Ahhh. It is so nice to be free to wax theological again! A Pamalogically informed epistemology, actually frees epistemology up from a multi-milllennium-long debate between skeptics and realists, as so nicely laid out by Kevin McCain. Robert Nozick’s Truth-Tracking concept is sympatico with Pamalogical conditionality. This is what I was getting at, but having held the matter back to the end of the paper and running up against a deadline, I wrote more about how contextualism could fix things, such as that taught by Keith DeRose, and less about conditionality of reality frameworks. In short, they really don’t matter unless they do matter, in which case talking about what is actually real really matters. But for the commoners among us, using common sense and common sensation, why are we hinging everything  that we think we might know on a matter that the entire field of quantum mechanics has yet to solve?

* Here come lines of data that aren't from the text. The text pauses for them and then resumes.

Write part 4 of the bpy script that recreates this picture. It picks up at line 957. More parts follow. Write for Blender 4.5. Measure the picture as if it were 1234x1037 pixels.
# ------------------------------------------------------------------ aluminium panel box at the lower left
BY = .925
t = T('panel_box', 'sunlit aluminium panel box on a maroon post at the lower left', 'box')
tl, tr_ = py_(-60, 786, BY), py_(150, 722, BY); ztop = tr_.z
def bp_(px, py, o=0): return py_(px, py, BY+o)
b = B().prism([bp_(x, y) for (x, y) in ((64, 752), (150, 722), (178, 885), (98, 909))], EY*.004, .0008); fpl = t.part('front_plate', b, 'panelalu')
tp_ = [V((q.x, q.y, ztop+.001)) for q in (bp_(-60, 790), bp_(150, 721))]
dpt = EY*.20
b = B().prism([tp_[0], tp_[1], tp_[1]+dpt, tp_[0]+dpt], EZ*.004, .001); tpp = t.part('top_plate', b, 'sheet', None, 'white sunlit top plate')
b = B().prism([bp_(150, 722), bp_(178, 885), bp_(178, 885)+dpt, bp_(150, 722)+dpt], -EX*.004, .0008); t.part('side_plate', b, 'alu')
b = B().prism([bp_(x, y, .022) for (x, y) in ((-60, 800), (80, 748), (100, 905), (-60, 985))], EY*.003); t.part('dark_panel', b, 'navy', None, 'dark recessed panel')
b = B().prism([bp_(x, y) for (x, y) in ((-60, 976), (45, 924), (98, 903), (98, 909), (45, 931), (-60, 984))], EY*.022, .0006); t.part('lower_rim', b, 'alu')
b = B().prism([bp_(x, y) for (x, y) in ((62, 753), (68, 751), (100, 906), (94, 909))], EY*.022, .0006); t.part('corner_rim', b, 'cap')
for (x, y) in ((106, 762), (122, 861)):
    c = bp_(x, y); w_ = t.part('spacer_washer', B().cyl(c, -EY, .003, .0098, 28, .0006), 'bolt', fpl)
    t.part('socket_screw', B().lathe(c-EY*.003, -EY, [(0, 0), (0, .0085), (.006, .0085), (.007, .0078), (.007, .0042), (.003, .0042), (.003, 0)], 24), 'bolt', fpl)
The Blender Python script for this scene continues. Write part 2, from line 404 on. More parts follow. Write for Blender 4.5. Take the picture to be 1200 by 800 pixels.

So with this Addendum, my job is done on the subject of conditionality.  But since I’m here, I should also explain another passage I goofed. On page 18 I meant to add the words, “we might use to verify the external world with” to the sentence, ” if I were McCain, I’d choose testing. No one can prove there’s an evil demon or that moments keep getting deleted and stored in memory as the instruments [we might use to verify the external world with] are re-instantiated into all good worlds. A Pamalogist can only say why that would happen. We have to appeal to a priori justification and theory.” In terms of inference to the best explanation (IBE) what McCain calls Explanationism, I’m pitting the a priori arguments of Pamalogy over the instruments McCain might use to test a framework for reality. If the Universe is being intelligently reinstantiated in such a fashion that those instruments are reflecting the conditions of a world that has bad things in it, to which we have the opportunity to respond in good ways, then there is a good reason why. Axiology is the reason involved in the determination of what is good and what is beautiful and worthy of having existence. It comes from the greek word, “axios,” which means “worthy.” That those things which are not worthy of existing don’t exist except as logical possibilities would be a divine sustainer’s responsibility. It is simply logical to say so. And Pamalogy supposes there are so many worthy possibilities that one Universe is not enough to manfiest them. There is instead of one Universe a pleroma of  Universes. The experientialist’s instrumentation cannot detect the innumerable bifurcations of good possible Universes. So we are at a stale mate on a posteriori proof. But the Pamalogist wins on logic. This is what I was getting at with that sentence. So, once again, it’s all about axiology baby!